The sole discordant note was the service. Our server was truly almost comically obsequious, fawning, speaking like he imagined his words written on the finest paper, backing away from our table, flourishing anything he could. We’re in our early/mid-thirties, not ragamuffins, but hardly swathed in minks. His behavior, in contrast to the warm glowy house setting, made us feel slightly unbuttoned, uncomfortable. This got me wondering. What is his role as a server? If it’s to make the guest feel comfortable, should he have toned down his behavior? If it’s to represent the restaurant, (setting aside the fact that the restaurant is clearly positioned as amazing-food / anti-fanciness), should that goal override making us feel comfortable? I think the question might be restated this way: is the server our host, or the emissary of our host? I guess there are some restaurants that focus on the guests, and some that focus on projecting their own ethos, guest be damned.

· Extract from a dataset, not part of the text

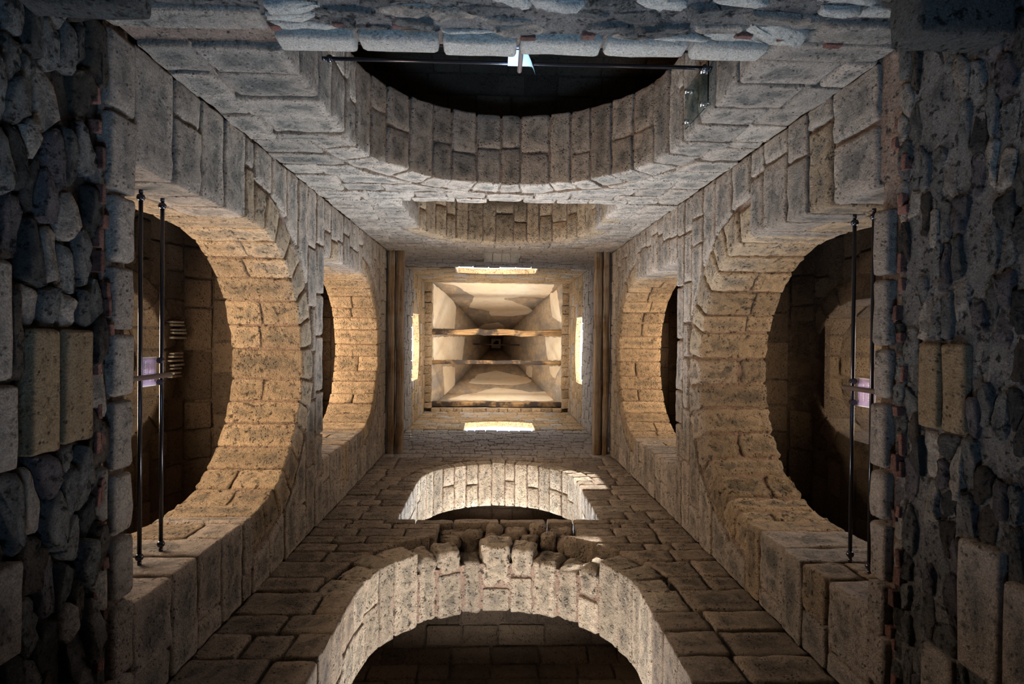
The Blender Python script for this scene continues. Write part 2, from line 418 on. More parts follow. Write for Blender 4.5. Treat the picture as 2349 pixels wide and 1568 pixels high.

And it wasn’t just him – as we were being seated upstairs, all personnel lined up and bade us good evening. It was weird. I certainly don’t see this reduced to the issue of good service or bad service – or do I? What does good service mean to you?

  1. Bob Dobalina Jan 9, 2008 08:59 AM

    You stumbled into a taping of the Stepford Wives. Sounds hilarious in the abstract.

    Can't comment, but to offer this quote from the proprietor from the restaurant website:

    The parallels between movies, advertising and the restaurant business are many, as McSharry points out. “Everything is a show, opening night is every night, there is high drama, comedy and passion for a common purpose.”

    1. yayadave Jan 10, 2008 09:30 AM

      Sounds like they felt their part was to be "staff" while you were guests at the "Great House."

      1 Reply
      1. re: yayadave
        b
        blacknbleu Jan 10, 2008 08:06 PM

        From an industry POV, I can only imagine that the place has slim pickins for staff when most kids in the area would cut off a digit to have nights off and be working outdoors during the day. At a seemingly seasonable establishment, I don't think expectations should be so high- that being said, good service to me requires a commitment to know your menu, to be enthusiastic about dining in general, and to be an advocate based on my needs (thru server instinct/or common sense) to provide the service that the server would like to receive. I think the best question a GM could ask a new server in an interview would be not "where have you worked" but "wheres the last place you ate, and what happened?".

      2. krissywats Jan 14, 2008 12:33 AM

        I loved this story. It makes me want to visit so desperately. I literally would have burst out laughing at the personnel lined up bidding 'good evening'. And I know I wouldn't have been able to contain myself with the flourishing server....backing away from the table? That's hilarious. Perhaps they thought you were the Queen!!

        1. stellamystar Jan 17, 2008 07:22 PM

          Sounds like what we call in the performance art world - Inivisible Theatre. I LOVE it - how bizarre.
          Very strange - maybe they thought you were a local critic!

          1. g
            gryphonskeeper Jan 18, 2008 04:14 PM

            "swathed in minks" LOL

            I loved that line. I can see where that would make many people uncomfortable, but perhaps the front of house was reprimanded in a recent critique and were doing a fair bit of "sucking up" in hopes they would not be fired?